I have been putting in many hours a week at painting and marketing and business building. Last week I worked for almost 30 hours. Those thirty hours use up as much time and energy as a paying job but currently are not yielding financial gain. Because the work I am doing does not make money it is hard to consider it a job yet. Therefore I am still "Just a housewife" and as such I have no excuse for the state of chaos in my house.

My husband came home earlier than I expected today and the kitchen was a mess and the laundry was in folded piles on the kitchen table. I was napping in an effort to catch up on the sleep I have missed from staying up past midnight every night painting. I felt horrible that he came home to such a mess. He got to work and the kitchen was clean in no time but that does not make me feel better.

If I had an away from home job, a paying job it would be easier to explain the messes. But then the house would be empty for most of the day and the messes would not accumulate.
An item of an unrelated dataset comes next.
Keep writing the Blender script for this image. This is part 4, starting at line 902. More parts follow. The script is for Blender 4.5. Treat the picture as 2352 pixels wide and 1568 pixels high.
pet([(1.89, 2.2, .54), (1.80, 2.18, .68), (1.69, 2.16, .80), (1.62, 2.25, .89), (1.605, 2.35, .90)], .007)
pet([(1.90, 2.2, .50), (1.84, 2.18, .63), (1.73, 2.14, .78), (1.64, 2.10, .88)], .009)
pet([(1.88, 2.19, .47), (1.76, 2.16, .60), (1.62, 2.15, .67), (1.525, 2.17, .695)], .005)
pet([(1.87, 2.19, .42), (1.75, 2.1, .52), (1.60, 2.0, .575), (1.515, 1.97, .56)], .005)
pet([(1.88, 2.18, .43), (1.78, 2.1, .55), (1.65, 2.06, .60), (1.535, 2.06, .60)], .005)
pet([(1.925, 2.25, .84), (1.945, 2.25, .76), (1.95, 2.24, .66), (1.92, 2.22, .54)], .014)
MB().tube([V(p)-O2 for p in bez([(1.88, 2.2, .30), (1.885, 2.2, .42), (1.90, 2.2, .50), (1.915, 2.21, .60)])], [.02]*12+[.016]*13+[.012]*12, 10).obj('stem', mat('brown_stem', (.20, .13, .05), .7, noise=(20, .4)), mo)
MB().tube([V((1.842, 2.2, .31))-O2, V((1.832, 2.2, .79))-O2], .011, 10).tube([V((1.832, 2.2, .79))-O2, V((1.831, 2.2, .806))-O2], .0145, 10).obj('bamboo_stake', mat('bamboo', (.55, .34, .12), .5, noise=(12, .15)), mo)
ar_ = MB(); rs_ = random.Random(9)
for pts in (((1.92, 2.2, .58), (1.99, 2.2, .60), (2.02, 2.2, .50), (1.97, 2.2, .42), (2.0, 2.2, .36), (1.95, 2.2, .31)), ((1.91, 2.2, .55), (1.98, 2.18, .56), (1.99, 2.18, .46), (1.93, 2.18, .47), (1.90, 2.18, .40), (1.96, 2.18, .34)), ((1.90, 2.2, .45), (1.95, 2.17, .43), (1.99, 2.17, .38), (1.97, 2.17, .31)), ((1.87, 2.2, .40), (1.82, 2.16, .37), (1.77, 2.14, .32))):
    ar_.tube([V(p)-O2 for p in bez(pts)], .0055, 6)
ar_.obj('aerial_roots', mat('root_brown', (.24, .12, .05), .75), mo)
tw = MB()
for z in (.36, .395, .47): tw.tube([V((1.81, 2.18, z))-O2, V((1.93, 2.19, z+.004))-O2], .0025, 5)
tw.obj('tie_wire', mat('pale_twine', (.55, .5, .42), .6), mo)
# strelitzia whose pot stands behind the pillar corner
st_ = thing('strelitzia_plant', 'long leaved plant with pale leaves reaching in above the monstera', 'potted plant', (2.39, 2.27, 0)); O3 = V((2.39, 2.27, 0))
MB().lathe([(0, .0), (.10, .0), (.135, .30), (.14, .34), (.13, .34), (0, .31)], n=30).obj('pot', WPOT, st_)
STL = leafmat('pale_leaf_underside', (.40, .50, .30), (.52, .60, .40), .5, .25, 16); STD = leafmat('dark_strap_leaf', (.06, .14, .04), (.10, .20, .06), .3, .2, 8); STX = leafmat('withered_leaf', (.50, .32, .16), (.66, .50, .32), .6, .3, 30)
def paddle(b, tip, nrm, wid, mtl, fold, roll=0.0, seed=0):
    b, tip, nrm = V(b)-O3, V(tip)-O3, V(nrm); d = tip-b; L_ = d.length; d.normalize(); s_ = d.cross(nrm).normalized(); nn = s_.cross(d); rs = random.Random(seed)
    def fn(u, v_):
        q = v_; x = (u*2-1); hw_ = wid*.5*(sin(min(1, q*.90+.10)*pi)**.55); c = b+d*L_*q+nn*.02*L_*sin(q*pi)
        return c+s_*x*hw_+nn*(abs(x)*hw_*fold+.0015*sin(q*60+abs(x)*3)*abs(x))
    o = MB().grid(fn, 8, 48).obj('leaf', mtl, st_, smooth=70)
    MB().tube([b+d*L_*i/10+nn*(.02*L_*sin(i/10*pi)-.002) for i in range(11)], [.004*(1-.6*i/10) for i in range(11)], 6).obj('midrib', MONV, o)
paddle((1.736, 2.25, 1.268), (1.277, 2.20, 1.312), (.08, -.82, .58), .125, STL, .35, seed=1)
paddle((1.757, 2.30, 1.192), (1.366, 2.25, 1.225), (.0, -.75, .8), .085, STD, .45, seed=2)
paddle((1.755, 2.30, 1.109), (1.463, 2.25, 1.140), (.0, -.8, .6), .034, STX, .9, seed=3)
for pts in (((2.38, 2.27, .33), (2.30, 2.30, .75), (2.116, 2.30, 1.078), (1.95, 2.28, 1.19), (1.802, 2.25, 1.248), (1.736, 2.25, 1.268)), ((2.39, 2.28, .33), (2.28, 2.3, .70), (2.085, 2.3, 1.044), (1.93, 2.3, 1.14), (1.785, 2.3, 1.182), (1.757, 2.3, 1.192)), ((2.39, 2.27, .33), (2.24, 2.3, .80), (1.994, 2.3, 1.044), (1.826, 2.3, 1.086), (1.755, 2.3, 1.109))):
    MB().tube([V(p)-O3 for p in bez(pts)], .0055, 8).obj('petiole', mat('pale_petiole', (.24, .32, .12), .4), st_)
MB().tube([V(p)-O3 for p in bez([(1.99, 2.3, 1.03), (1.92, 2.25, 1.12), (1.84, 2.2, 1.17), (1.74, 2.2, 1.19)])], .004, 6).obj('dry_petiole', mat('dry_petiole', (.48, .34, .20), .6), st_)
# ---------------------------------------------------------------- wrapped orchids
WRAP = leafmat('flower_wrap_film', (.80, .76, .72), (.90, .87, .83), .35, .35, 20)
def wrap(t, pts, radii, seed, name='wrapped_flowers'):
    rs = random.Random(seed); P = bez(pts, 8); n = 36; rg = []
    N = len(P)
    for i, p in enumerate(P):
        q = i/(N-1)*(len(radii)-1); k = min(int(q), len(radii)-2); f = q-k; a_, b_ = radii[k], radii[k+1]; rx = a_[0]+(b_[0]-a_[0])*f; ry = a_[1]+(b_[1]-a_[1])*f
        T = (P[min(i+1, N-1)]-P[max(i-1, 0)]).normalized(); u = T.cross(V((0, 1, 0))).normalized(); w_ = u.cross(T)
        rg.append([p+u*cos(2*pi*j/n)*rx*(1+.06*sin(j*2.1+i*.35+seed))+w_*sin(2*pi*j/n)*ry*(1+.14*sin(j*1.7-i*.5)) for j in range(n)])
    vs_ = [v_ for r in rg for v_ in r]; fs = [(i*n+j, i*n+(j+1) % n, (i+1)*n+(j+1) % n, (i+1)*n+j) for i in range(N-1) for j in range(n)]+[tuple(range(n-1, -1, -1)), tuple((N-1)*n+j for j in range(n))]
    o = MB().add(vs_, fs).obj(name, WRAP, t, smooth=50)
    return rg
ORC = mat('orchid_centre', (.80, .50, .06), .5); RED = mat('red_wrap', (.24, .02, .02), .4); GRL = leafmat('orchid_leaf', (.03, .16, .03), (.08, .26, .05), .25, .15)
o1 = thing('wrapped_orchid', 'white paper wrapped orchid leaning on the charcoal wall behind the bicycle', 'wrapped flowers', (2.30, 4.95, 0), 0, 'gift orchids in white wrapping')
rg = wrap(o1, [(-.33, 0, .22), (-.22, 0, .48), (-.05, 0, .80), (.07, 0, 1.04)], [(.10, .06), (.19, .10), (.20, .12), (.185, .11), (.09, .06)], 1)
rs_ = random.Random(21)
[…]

I do not know whether I should be pouring so much energy into this dream of being a profitable artist, or if I should spend my days doing endless jobs around the house.

I sometimes wish that it came more naturally to me to keep everything picked up and to dash around busy all day cleaning but I get distracted by kiddos who need attention and hugs. And I get distracted by paintings waiting to be painted and the dream of being an Artist. An artist who can support my family by painting. An Artist who can be at home for my children when they need them and fit painting somewhere into this life as a mother.

Really Mother and Artist are not the roles I have a hard time co-mingling. It is the role of Housekeeper and Cook that do not always seem to fit in with everything else, and also maybe sometimes the role of Wife. It is hard to spend time with my husband when I paint every night until well after he is asleep.


 
Currently on the easel is Ballerina, she has changed since this picture but is coming along. At 30x30 this is a large piece for me after the 10x10 paintings.